Rapidement exfiltrée de chez sa tante, chez qui Lesia habite, pour se retrouver dans une villa isolée aux côtés de son père et de ses hommes de main, l’adolescente découvre par le biais de la télévision, d’un article de journal ou à la dérobée d’une conversation chuchotée ce qui se trame et lui est caché. Les visages des compagnons mafieux assassinés défilent tout au long du film, tandis que l’étau se resserre autour de Pierre-Paul, le chef de clan. Tels des animaux sauvages, tour à tour prédateurs puis proies, ces voyous sont constamment gangrenés par la peur. Celle de perdre un ami ou de laisser derrière eux femmes et enfants, voguant d’une planque à l’autre en pleurant les disparus. Tragédie lente et poisseuse, Le Royaume déroule l’inévitable salut de ces « hommes fantômes », déjà morts sans encore le savoir.
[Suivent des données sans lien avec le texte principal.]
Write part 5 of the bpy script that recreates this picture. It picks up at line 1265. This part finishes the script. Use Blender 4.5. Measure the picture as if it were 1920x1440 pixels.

Le bon, la brute et l’enfant
Outre le traitement original et sensible du grand banditisme de cet « anti film de gangsters », comme aime le définir Julien Colonna, Le Royaume est un film de cavale filmé à hauteur d’adolescente, dont la véritable essence se révèle être la relation entre un père et sa fille. Misant sur une économie de dialogues bienvenue, le réalisateur fait peu parler ses personnages pour mieux capter les corps et regards de Lesia et Pierre-Paul, qui s’apprivoisent délicatement dans un contexte où tout se fane. Appuyé par une caméra portée fragile et flottante, Le Royaume fait des détours par le milieu des mafieux corses sans jamais nous éclairer sur les magouilles et le business du clan de Pierre-Paul (et on s’en fiche pas mal !).
Par le biais de plans rapprochés sur Lesia et son père, le film reste focalisé sur le drame filial et intimiste qui se déroule au sein de sa narration. Le flot d’émotions n’en est que plus intense. Puisqu’entre Pierre-Paul et Lesia se dessine un royaume condamné, bâti de toutes pièces par le père au détriment de sa famille. Un destin que le géniteur de Lesia évoque à cœur ouvert lors d’une séquence émouvante entre les deux personnages. Pierre-Paul se mue alors en un père meurtri par l’existence qu’il s’est choisi, souffrant profondément du peu de temps qu’il accorde à sa fille adorée. Quant à Lesia, elle ne demande qu’à passer plus de temps aux côtés de son paternel qui lui manque constamment. Sortie de mouchoirs recommandée.
La mort aux trousses
Tandis que les remises en question et multiples émotions suintent par chaque pore de ses deux protagonistes, Le Royaume contrebalance l’effervescence interne de Pierre-Paul et Lesia par une mise en scène sobre. Les plans, souvent contemplatifs, s’allongent et se ponctuent parfois de zooms lents pour mieux laisser poindre la complexité du lien qui les unit et la tension constante de la situation dangereuse dans laquelle Pierre-Paul embarque sa fille malgré lui. Plusieurs séquences, dont une en montage parallèle, cassent le rythme et l’apparente fragilité de la mise en scène pour offrir des moments de suspense à la pression glaçante.
Julien Colonna parvient par ailleurs à nous surprendre d’un bout à l’autre de son film, malgré quelques éléments narratifs que l’on voit venir. Ces derniers, si on les flaire par avance, se soldent pourtant toujours par l’inattendu. Déjouant habilement les attentes du spectateur, le réalisateur s’est d’autre part très bien entouré au scénario en la personne de Jeanne Herry (Pupille, Je verrai toujours vos visages), et la fusion de leurs sensibilités fait mouche. Quant aux non-professionnels Ghjuvanna Benedetti et Saveriu Santucci, leur duo blessé irradie l’écran et laisse éclore le magnétisme puissant de ces deux révélations qu’on espère revoir très vite dans d’autres projets.